Eine Gemeinde im Oberwallis

Brennende Herzen und natürliche Beziehungen

Wer denkt, dass Freikirchen in katholischen Gebieten einen schweren Stand haben, darf sich gerne von der FEG Visp inspirieren lassen.
Dany Rohner und Heini Schaffner, Pastoren der FEG Visp
Weihnachtsmusical in der FEG Visp

Auf den ersten Blick scheint die FEG Visp eine ganz gewöhnliche (mittelgrosse) Schweizer Freikirche zu sein. Sie kämpft mit ähnlichen Problemen wie andere Gemeinden auch; Herausforderungen im Bereich «Jugend» oder aber der Frage, wie der Wechsel auf die nächste Gemeindegeneration bestmöglich gelingen kann. Bei näherem Hinschauen aber zeigt sich die FEG Visp als inspirierende Truppe begeisterter Christen.
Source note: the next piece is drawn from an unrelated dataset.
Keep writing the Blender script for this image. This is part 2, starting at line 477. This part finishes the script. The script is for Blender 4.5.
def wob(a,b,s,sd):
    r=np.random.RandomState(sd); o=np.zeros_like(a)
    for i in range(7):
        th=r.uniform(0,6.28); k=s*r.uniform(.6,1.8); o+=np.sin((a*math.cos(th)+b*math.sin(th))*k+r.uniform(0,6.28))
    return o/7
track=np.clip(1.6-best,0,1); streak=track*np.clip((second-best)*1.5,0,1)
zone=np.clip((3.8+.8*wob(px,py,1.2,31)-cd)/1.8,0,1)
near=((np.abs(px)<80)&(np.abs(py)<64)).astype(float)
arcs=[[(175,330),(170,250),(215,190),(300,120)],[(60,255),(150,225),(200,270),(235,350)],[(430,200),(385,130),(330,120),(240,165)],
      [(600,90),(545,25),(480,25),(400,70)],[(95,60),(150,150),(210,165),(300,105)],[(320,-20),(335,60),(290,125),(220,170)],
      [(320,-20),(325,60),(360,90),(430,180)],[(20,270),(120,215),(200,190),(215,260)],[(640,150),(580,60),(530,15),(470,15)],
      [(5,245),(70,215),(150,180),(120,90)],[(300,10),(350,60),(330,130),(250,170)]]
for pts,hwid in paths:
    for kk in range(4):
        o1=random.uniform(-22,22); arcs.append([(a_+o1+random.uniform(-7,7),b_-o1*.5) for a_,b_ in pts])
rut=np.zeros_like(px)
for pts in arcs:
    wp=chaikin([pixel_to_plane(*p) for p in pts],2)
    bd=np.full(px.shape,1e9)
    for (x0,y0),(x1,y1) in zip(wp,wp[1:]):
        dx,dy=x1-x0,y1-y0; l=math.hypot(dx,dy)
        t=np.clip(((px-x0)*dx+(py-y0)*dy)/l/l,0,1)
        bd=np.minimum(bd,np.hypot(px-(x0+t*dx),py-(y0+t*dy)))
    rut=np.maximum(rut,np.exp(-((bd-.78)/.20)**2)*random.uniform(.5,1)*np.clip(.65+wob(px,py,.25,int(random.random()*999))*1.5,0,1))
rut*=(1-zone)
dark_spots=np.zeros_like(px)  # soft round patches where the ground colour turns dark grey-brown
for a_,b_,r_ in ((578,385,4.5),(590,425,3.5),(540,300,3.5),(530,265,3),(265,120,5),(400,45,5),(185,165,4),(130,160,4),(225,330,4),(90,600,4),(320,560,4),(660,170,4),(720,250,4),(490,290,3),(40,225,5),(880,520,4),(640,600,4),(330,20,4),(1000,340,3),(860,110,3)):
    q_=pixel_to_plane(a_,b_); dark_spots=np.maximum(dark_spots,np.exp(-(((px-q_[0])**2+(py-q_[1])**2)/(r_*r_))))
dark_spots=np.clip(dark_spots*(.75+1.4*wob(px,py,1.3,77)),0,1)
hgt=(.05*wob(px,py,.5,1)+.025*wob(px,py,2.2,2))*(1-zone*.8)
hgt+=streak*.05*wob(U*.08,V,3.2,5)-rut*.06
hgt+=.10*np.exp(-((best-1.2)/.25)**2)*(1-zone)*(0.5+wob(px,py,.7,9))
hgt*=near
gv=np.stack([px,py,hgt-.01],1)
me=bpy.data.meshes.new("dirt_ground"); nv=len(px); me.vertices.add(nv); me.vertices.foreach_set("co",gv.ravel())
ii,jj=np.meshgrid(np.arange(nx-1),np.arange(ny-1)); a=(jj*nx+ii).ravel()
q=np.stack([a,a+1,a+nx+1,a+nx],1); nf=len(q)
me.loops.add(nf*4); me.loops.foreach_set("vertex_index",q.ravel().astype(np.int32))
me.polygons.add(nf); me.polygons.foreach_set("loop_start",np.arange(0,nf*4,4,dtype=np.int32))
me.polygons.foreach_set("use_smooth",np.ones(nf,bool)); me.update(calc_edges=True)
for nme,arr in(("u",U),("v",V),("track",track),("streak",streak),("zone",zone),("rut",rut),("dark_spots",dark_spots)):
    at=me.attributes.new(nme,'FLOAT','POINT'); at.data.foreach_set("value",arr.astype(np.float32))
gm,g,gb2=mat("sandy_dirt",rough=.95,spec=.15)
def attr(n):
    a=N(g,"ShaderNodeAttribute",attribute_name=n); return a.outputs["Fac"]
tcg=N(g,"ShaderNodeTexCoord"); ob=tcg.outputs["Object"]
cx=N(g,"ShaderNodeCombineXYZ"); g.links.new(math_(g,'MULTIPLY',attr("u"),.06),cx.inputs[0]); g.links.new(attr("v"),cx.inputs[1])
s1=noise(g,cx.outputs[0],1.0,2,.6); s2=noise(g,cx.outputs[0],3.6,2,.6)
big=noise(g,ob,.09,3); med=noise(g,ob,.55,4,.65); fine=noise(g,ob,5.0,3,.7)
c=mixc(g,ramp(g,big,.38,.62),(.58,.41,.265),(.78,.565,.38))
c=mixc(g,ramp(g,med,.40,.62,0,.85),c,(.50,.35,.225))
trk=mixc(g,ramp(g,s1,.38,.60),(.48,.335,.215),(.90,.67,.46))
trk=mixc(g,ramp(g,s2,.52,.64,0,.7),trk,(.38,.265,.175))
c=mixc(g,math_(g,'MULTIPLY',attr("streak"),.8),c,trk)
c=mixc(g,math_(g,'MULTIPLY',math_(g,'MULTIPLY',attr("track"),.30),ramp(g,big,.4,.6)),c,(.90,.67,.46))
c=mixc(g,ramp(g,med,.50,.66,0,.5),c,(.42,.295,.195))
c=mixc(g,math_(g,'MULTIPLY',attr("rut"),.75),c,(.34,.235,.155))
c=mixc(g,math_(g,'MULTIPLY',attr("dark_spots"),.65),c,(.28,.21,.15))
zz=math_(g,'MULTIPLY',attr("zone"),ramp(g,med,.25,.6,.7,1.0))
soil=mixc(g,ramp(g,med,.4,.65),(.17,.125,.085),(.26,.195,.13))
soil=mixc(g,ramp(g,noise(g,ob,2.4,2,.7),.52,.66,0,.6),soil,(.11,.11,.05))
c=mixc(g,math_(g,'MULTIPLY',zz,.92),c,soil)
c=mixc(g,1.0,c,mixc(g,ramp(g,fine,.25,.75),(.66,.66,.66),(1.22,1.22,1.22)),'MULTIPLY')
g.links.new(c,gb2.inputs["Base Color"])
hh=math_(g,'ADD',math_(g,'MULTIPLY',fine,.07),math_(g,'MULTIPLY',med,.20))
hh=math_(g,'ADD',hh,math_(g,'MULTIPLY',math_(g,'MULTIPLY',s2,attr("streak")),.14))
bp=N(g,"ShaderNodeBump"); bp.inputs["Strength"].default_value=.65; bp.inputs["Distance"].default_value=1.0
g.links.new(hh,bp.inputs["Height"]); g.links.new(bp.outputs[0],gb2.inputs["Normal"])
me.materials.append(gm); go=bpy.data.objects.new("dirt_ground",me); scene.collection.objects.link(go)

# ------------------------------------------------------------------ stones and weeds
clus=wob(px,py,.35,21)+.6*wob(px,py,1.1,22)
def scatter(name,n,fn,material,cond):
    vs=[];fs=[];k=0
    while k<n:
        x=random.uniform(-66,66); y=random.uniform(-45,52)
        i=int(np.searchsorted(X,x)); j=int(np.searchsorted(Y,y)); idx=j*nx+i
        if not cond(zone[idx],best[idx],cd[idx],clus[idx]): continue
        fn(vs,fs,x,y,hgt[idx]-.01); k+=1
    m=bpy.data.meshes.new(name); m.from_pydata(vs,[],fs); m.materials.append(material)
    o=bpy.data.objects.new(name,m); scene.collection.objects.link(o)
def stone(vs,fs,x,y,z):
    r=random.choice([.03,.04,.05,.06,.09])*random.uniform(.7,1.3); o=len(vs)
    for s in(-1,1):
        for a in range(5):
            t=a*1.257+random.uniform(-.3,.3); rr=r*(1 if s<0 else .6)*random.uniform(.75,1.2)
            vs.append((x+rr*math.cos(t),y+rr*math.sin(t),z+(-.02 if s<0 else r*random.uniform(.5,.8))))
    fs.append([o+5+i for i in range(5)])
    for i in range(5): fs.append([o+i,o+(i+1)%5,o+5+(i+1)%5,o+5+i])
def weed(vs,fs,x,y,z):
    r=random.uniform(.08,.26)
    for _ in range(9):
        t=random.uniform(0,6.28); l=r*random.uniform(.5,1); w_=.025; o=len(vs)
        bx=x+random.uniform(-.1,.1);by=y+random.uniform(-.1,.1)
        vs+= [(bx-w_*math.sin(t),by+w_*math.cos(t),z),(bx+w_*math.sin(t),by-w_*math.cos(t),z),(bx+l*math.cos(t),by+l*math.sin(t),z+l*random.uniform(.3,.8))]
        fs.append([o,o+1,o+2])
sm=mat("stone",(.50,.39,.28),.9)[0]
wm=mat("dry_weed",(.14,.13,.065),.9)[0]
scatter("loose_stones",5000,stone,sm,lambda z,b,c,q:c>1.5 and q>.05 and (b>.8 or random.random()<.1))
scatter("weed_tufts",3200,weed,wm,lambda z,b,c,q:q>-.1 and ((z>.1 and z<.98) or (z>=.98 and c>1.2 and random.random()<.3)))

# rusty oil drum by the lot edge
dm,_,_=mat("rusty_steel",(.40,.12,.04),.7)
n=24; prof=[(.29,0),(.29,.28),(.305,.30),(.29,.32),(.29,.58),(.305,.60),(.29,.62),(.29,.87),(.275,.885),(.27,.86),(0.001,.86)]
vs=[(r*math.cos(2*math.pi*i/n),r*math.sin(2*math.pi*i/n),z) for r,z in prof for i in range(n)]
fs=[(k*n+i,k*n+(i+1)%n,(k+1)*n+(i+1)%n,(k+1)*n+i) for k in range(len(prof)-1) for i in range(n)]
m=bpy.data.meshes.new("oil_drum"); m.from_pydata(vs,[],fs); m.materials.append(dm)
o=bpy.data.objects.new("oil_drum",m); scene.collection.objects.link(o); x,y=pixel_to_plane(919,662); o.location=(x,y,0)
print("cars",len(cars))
Eine Freikirche im Oberwallis

Das Oberwallis hat (s)eine ganz eigene Identität. Durch den neuen Lötschberg-Basistunnel sind Orte wie Visp zwar heute stark mit der Deutschschweiz verbunden. Das öffnet neue Möglichkeiten von Arbeitsplätzen und Austausch. Die Menschen im Oberwallis finden jedoch ihre Identität immer noch ganz stark im «Walliser-Sein» und in der Identifikation mit ihrem Kanton. Die restliche Schweiz wird liebevoll als «Ausserschweiz» bezeichnet.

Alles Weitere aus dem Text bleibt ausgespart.